Pouvez-vous nous raconter l’histoire d’un appareil qui vous a particulièrement marqué?
Je m’intéresse entre autres aux dispositifs négligés ou invisibles, comme les obturateurs, qui sont au cœur de presque tous les appareils de cinéma fabriqués depuis le 19e siècle. Ces obturateurs masquent la pellicule entre les moments où chacune des 24 – ou 16, 32, 40… – images défile à chaque seconde dans la caméra ou le projecteur et ils modulent ainsi le scintillement distinguant le cinéma de la vidéo, de la télévision ou des médias numériques. Les récits sur le cinéma affirment souvent que cette composante essentielle avait atteint sa forme définitive en 1903, soit moins d’une dizaine d’années après l’invention du cinéma. Or, les travaux de Guy Edmonds démontrent que les recherches sur ce dispositif se sont poursuivies beaucoup plus longtemps.
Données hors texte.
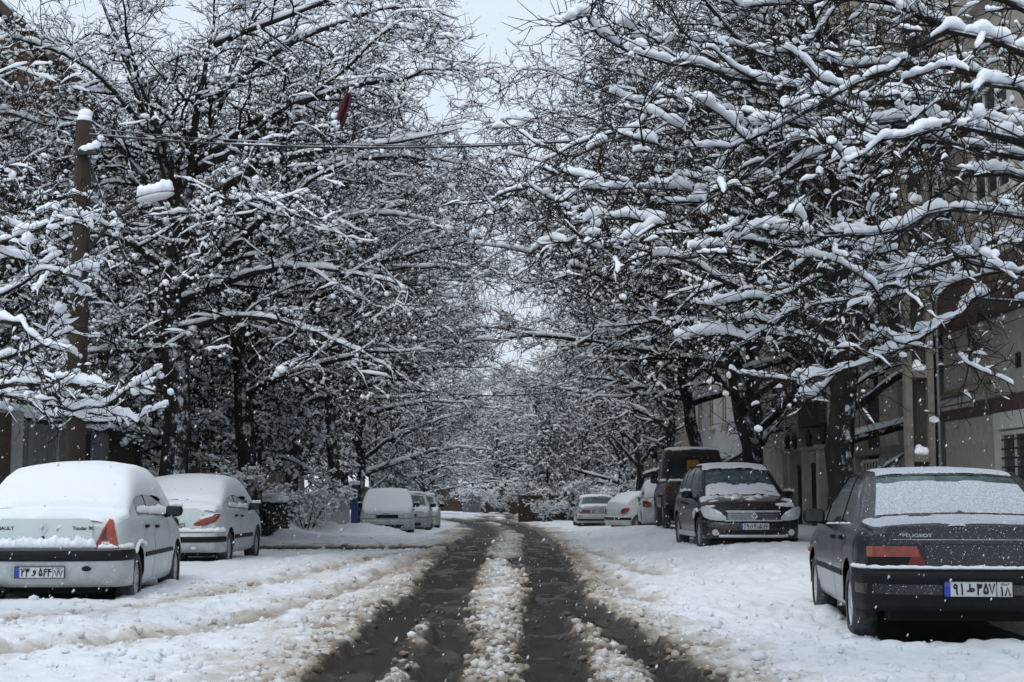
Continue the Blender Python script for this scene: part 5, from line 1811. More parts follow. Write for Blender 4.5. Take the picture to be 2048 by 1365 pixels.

Guy Edmonds a ainsi soumis une entrée portant sur un obturateur breveté en 1916 par un projectionniste, William Branson, et devant produire une image plus lumineuse et moins scintillante en raison de ses pales asymétriques et translucides. Ces recherches autour du scintillement et de la luminosité de l’image peuvent sembler complètement d’une autre époque. Notre laboratoire a toutefois eu la chance de collaborer avec Douglas Trumbull qui, en plus d’avoir travaillé sur les effets spéciaux de 2001, L’odyssée de l’espace et sur ceux de Star Trek, le film, a longuement réfléchi à la question du cinéma immersif. Il s’est notamment prononcé sur la question du high frame rate, c’est-à-dire la présentation de films à plus de 24 images par seconde, ayant causé bien des débats chez les cinéphiles du 21e siècle en soutenant que des films à 60 ou 120 images par seconde pouvaient conserver leur aspect cinématographique s’ils étaient présentés avec un projecteur faisant usage d’un des dispositifs oubliés présentés dans notre livre, l’obturateur.
À propos de ce livre
Louis Pelletier et Rachael Stoeltje (dir.), Histoires d’appareils: la technologie du cinéma à travers les années et les continents = Tales from the Vaults: Film Technology over the Years and across Continents, FIAF/Technès, 2023, 327 p.